Türk Ocağı, takımın iskeletini teşkil eden futbolcuları kaybedince, Ligin ikinci yarısında gol atmakta oldukça zorlandı. İlk yarıda topladığı puanlar olmasa, düşme potası içinde olması işten bile değildi. Baf Ülkü Yurdu karşısında hem baskılı oynayarak, hem pozisyon zenginliği yaşayarak, hem de gol atarak haftalar sonunda üç puanı almasını başardılar. Alınan üç puan, sıralamada onları belki Play out dışına atmadı ama en azından avantajlı duruma getirdi.
Üç puanın dışında T. Ocağı’nın en büyük kazancı, orta sahada top kazanmaları, savunmada fazla pozisyon vermemeleri ve bir kez de olsa çerçeveyi bulmaları oldu. Eğer Erdoğan, karşı karşıya pozisyonlarda başarılı olmasa, rakiplerini farklı yenmeleri işten bile değildi.
Haftalardır izlediğim Baf Ülkü Yurdu, Ocak karşısında istediği futbolu oynayamadı. Daha doğrusu Ocak futbolcuları oynatmadı. Ülkü Yurdu’na, savunmada fırsat tanımadılar, orta sahada top kazandılar. En önemlisi de, sıklıkla rakip kaleye şut çekerek gol aradılar.
Geçmiş maçlarda ileride son adam olarak oynayan Cevdet, BÜY karşısında orta sahada, onun yerine de ileride Ali Avcısoylu oynadı. Doğukan ve Mehmet Uçar da onlara destek verince, sıklıkla Baf kalesine şut çektiler. İlk yarı gol atmayı beceremediler, daha doğrusu Erdoğan’ı geçemediler. İkinci yarıda Cevdet’in uzaktan çektiği şutu Erdoğan elinden kaçırınca, beklenen gol geldi.
Cevdet, orta sahada daha başarılı bir kompozisyon çizdi. Top kazandı, ara paslarla bunları arkadaşlarına gönderdi, şutlar çekti, sonunda da golünü attı. Genç takımdan bu yana kendisini tanıyan Ahmet Dedekorkut, Cevdet’i daha önce de orta sahada oynatmıştı.
Haftalardır izlediğim Baf Ülkü Yurdu futbolcuları, ilk kez rakipleri karşısında etkili futbol oynayamadılar. Geçen hafta da Yeşilova’ya yenildiler ama pozitif futbol oynamışlardı. Ocak karşısında savunma dahil acizleri oynadılar.

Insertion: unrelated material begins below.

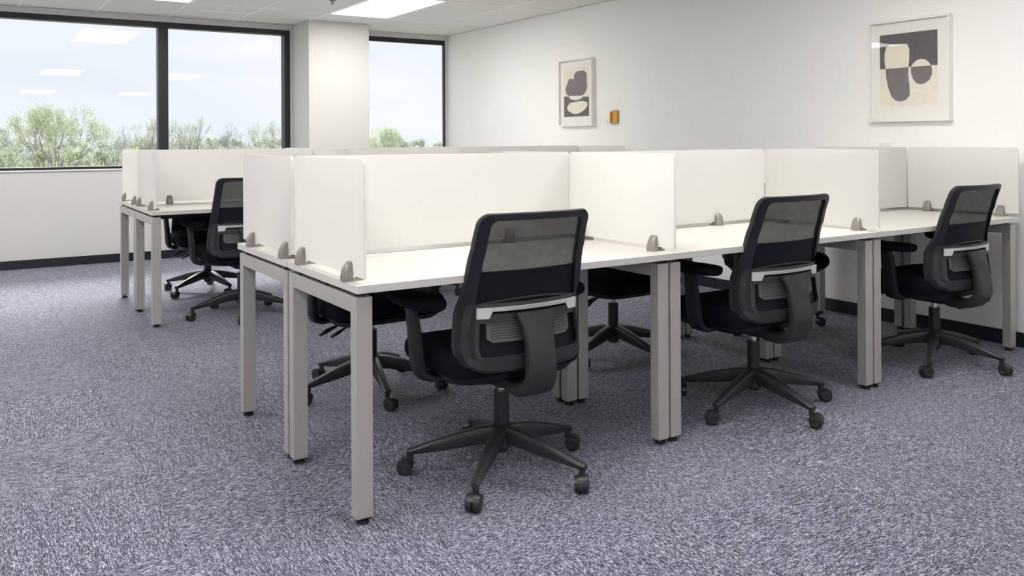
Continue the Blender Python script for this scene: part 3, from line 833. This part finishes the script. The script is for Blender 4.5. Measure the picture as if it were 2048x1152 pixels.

Yine kaleci Erdoğan’ı diğerlerinden ayırmak gerekir. İlk yarıda da, ikinci yarıda da sayısız pozisyonların gol olmasını engelledi. Karşı karşıya pozisyonlarda çok başarılı… Bir tek hata yaptı, top parmaklarından sekti, o da gol oldu. Bunun dışında yaptığı affedilmez bir hatası var ki, çok şanslı idi; çünkü Osman Özpaşa da, yardımcıları da, 4. Hakem de görmedi. 63. dakikada topu uzaklaştırdığında, T. Ocağı futbolcusu Eren’e kale alanı içinde vurdu, Top oyunda olduğu için hakem görebilseydi, penaltıyı verecek, Erdoğan kırmızı kartla oyun dışı kalacak, Ocak penaltı kullanacak, attığı golden önce öne geçme şansı doğacaktı.
Osman Özpaşa, başarılı bir yönetim gösteremedi. Sadece görmediği bu pozisyon için değil elbette; Otuzun üstünde faul düdüğü çaldı ama bunların çoğunda kart göstermedi. Bu düdükler oyunun hızını kesmekten başka işe yaramadı. Avantajları oynatmadı. Kendisine yapılan itirazları görmezden geldi. Maçın son dakikalarında rakibine vuran Yunus’a kırmızı yerine sarı kart gösterdi. Kısacası, Osman Özpaşa gününde değildi.